__Task details__
The data below needs to be returned exactly, line for line.

========

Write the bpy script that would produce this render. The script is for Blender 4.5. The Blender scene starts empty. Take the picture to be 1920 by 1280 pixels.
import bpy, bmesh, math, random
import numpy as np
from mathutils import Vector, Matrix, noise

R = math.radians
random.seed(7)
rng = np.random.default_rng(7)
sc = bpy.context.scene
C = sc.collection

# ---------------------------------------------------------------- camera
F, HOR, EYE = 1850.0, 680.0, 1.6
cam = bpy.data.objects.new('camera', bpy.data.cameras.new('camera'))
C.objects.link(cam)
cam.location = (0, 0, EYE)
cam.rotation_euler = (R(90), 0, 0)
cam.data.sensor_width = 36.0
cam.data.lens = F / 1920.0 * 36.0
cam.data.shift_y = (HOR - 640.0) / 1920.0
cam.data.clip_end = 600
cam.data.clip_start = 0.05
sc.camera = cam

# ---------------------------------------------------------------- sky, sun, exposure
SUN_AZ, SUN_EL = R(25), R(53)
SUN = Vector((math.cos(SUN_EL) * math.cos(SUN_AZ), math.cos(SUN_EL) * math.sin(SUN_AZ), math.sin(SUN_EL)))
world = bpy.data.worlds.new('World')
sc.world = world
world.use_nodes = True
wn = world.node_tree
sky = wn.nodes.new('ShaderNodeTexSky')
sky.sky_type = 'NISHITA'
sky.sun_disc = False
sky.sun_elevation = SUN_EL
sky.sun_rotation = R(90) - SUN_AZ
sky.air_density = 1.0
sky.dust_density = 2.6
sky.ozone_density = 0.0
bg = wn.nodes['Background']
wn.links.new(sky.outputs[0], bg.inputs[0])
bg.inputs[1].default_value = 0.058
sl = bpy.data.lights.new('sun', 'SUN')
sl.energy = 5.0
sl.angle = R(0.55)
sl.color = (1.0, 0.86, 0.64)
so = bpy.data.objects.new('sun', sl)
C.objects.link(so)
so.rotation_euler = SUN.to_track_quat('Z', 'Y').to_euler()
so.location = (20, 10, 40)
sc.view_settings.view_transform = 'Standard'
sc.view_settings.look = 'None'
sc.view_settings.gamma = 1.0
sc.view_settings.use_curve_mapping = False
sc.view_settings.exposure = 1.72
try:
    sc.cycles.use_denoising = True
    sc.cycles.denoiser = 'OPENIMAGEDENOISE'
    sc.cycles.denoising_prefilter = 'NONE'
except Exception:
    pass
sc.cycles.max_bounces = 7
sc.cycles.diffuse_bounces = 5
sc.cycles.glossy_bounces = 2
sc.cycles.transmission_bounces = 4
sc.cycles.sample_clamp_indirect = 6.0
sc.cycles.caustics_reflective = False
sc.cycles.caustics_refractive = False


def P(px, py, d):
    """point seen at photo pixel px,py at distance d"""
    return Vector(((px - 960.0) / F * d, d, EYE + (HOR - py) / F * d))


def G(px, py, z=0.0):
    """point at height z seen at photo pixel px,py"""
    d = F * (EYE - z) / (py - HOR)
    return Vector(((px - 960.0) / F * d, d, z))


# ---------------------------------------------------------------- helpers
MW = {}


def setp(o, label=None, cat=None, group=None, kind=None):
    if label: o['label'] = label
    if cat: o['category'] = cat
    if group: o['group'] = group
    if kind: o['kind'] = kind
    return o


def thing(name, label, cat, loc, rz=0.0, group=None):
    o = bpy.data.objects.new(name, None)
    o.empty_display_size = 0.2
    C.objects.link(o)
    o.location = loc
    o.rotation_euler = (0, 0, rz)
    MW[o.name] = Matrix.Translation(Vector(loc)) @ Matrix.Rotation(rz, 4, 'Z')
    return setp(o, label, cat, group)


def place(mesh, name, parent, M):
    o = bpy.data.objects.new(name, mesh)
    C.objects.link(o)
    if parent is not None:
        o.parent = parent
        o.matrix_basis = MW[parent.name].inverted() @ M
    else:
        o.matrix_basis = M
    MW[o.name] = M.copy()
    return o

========

__Response below__
Write the bpy script that would produce this render. The script is for Blender 4.5. The Blender scene starts empty. Take the picture to be 1920 by 1280 pixels.
import bpy, bmesh, math, random
import numpy as np
from mathutils import Vector, Matrix, noise

R = math.radians
random.seed(7)
rng = np.random.default_rng(7)
sc = bpy.context.scene
C = sc.collection

# ---------------------------------------------------------------- camera
F, HOR, EYE = 1850.0, 680.0, 1.6
cam = bpy.data.objects.new('camera', bpy.data.cameras.new('camera'))
C.objects.link(cam)
cam.location = (0, 0, EYE)
cam.rotation_euler = (R(90), 0, 0)
cam.data.sensor_width = 36.0
cam.data.lens = F / 1920.0 * 36.0
cam.data.shift_y = (HOR - 640.0) / 1920.0
cam.data.clip_end = 600
cam.data.clip_start = 0.05
sc.camera = cam

# ---------------------------------------------------------------- sky, sun, exposure
SUN_AZ, SUN_EL = R(25), R(53)
SUN = Vector((math.cos(SUN_EL) * math.cos(SUN_AZ), math.cos(SUN_EL) * math.sin(SUN_AZ), math.sin(SUN_EL)))
world = bpy.data.worlds.new('World')
sc.world = world
world.use_nodes = True
wn = world.node_tree
sky = wn.nodes.new('ShaderNodeTexSky')
sky.sky_type = 'NISHITA'
sky.sun_disc = False
sky.sun_elevation = SUN_EL
sky.sun_rotation = R(90) - SUN_AZ
sky.air_density = 1.0
sky.dust_density = 2.6
sky.ozone_density = 0.0
bg = wn.nodes['Background']
wn.links.new(sky.outputs[0], bg.inputs[0])
bg.inputs[1].default_value = 0.058
sl = bpy.data.lights.new('sun', 'SUN')
sl.energy = 5.0
sl.angle = R(0.55)
sl.color = (1.0, 0.86, 0.64)
so = bpy.data.objects.new('sun', sl)
C.objects.link(so)
so.rotation_euler = SUN.to_track_quat('Z', 'Y').to_euler()
so.location = (20, 10, 40)
sc.view_settings.view_transform = 'Standard'
sc.view_settings.look = 'None'
sc.view_settings.gamma = 1.0
sc.view_settings.use_curve_mapping = False
sc.view_settings.exposure = 1.72
try:
    sc.cycles.use_denoising = True
    sc.cycles.denoiser = 'OPENIMAGEDENOISE'
    sc.cycles.denoising_prefilter = 'NONE'
except Exception:
    pass
sc.cycles.max_bounces = 7
sc.cycles.diffuse_bounces = 5
sc.cycles.glossy_bounces = 2
sc.cycles.transmission_bounces = 4
sc.cycles.sample_clamp_indirect = 6.0
sc.cycles.caustics_reflective = False
sc.cycles.caustics_refractive = False


def P(px, py, d):
    """point seen at photo pixel px,py at distance d"""
    return Vector(((px - 960.0) / F * d, d, EYE + (HOR - py) / F * d))


def G(px, py, z=0.0):
    """point at height z seen at photo pixel px,py"""
    d = F * (EYE - z) / (py - HOR)
    return Vector(((px - 960.0) / F * d, d, z))


# ---------------------------------------------------------------- helpers
MW = {}


def setp(o, label=None, cat=None, group=None, kind=None):
    if label: o['label'] = label
    if cat: o['category'] = cat
    if group: o['group'] = group
    if kind: o['kind'] = kind
    return o


def thing(name, label, cat, loc, rz=0.0, group=None):
    o = bpy.data.objects.new(name, None)
    o.empty_display_size = 0.2
    C.objects.link(o)
    o.location = loc
    o.rotation_euler = (0, 0, rz)
    MW[o.name] = Matrix.Translation(Vector(loc)) @ Matrix.Rotation(rz, 4, 'Z')
    return setp(o, label, cat, group)


def place(mesh, name, parent, M):
    o = bpy.data.objects.new(name, mesh)
    C.objects.link(o)
    if parent is not None:
        o.parent = parent
        o.matrix_basis = MW[parent.name].inverted() @ M
    else:
        o.matrix_basis = M
    MW[o.name] = M.copy()
    return o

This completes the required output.